C’est un très bon championnat, physique, intense avec beaucoup de duels. C’est différent de la Ligue 1, où certaines équipes ont la possession et jouent très bas. Ici, c’est tout pour l’attaque, il y a toujours cinq ou six joueurs dans la surface, c’est un peu désordonné. Il y a plus de jeu long, direct, mais c’est beaucoup plus intense. Par exemple, au niveau de l’arbitrage, avant de prendre un ballon de la tête, il faut se battre avec son adversaire au sol. En France, l’arbitre aurait déjà sifflé. C’est un autre football.
À t’entendre parler, on a l’impression que la Bundesliga te correspond totalement…
Si on regarde bien, toutes les équipes allemandes ont un joueur de mon profil. À Mayence, il manquait un grand justement. C’est un championnat où il y a toujours beaucoup de buts, c’est une des raisons qui m’ont motivé à découvrir la Bundesliga.
Peux-tu nous décrire l’ambiance de la Mewa Arena ?
Il y a toujours de très belles ambiances, c’est quasiment toujours plein. La Mewa Arena, ça ressemble beaucoup à la Meinau. C’est même un peu plus grand avec sa capacité de 33 000 personnes. En vrai, je ne suis pas dépaysé : la culture allemande, je l’avais déjà à Strasbourg.
Quite the atmosphere@Mainz05en v @FCBayernEN 📍 MEWA Arena pic.twitter.com/YUiF2RPiU0
— Kenny Smith 🌻 (@kennsysmith) April 22, 2023
Avec tes 6 buts, tu as le meilleur total des recrues hivernales en Bundesliga. Est-ce que tu t’attendais à ce que ça marche aussi vite, aussi fort ?
Je ne pensais pas m’adapter aussi rapidement. Après, je voulais donner le meilleur de moi-même parce que je n’ai pas aimé mes six derniers mois. Je sais que je pouvais faire mieux avec Strasbourg, mais la vie est faite comme ça. Je n’ai pas pu montrer mes qualités, mais quand je suis arrivé ici, j’ai essayé de balayer ce que j’avais moins bien fait lors des derniers matchs, de me dire que j’avais un nouveau défi devant moi. Mon but, c’était d’être dedans le plus rapidement possible.
En parlant de buts, tu as une célébration assez atypique. Tu peux nous l’expliquer ?
Quand je marque, je fais deux L avec mes mains que je colle à mon visage. C’est un petit clin d’œil pour mon fils, Lenny.
La confiance de ton entraîneur Bo Svensson a joué un rôle important aussi ?

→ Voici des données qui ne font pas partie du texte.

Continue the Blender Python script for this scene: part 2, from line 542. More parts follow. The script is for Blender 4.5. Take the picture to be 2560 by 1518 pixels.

Clairement, c’est ce qui me manquait à Strasbourg. Contrairement aux quatre dernières années, je sentais un peu moins cette confiance. Je suis un joueur qui marche à l’affect, j’ai besoin qu’on me montre que l’on est content de moi. Dès que je ne sens plus ça… C’est un peu un truc de Réunionnais, Dimitri Payet en a déjà parlé aussi, on est très famille, donc on a besoin d’avoir le soutien de tout le monde pour être performant. Quand je suis arrivé, on me l’a accordé, donc tout de suite, c’était plus facile sur le terrain.
Avec Mayence, vous êtes en plein dans la course à l’Europe. Tu as déjà pu goûter avec Strasbourg aux qualifications pour la Ligue Europa. Pour toi, accrocher la Ligue Europa Conférence, ça serait un accomplissement ?
Un accomplissement, on ne peut pas dire ça, mais j’ai envie de rejouer la coupe d’Europe. Même si je n’ai joué que les barrages pour la Ligue Europa avec le Racing, c’était déjà de belles ambiances, de beaux matchs. Forcément, tu veux y regoûter. À Mayence, on n’est pas attendu pour ça, mais bien sûr que si on peut gratter quelque chose, on va le faire.
La Bundesliga, c’est un championnat où tu penses poser tes valises pour longtemps ?
Je ne suis là que depuis cinq mois, mais franchement, c’est un vrai kif. Je m’y vois pendant un petit moment, même si dans le foot, on ne sait jamais.
Tu es revenu récemment sur la difficulté de sortir de La Réunion et de devenir un joueur professionnel. Aujourd’hui, quand tu regardes le parcours que tu as effectué, qu’est-ce que tu te dis ?
Que c’était très dur comme parcours. C’est pour ça que l’on ne voit pas beaucoup de Réunionnais dans des clubs pros, parce que c’est difficile, même s’il y a de plus en plus de recruteurs qui viennent directement sur l’île. À La Réunion, il faut être au-dessus des joueurs de métropole pour être pris. Il y a des frais, il faut faire venir l’enfant, qu’il puisse rentrer à La Réunion… Je suis content aujourd’hui d’être ici, d’avoir ce parcours, même si ce n’est pas fini. J’ai fait beaucoup de sacrifices pour en arriver là.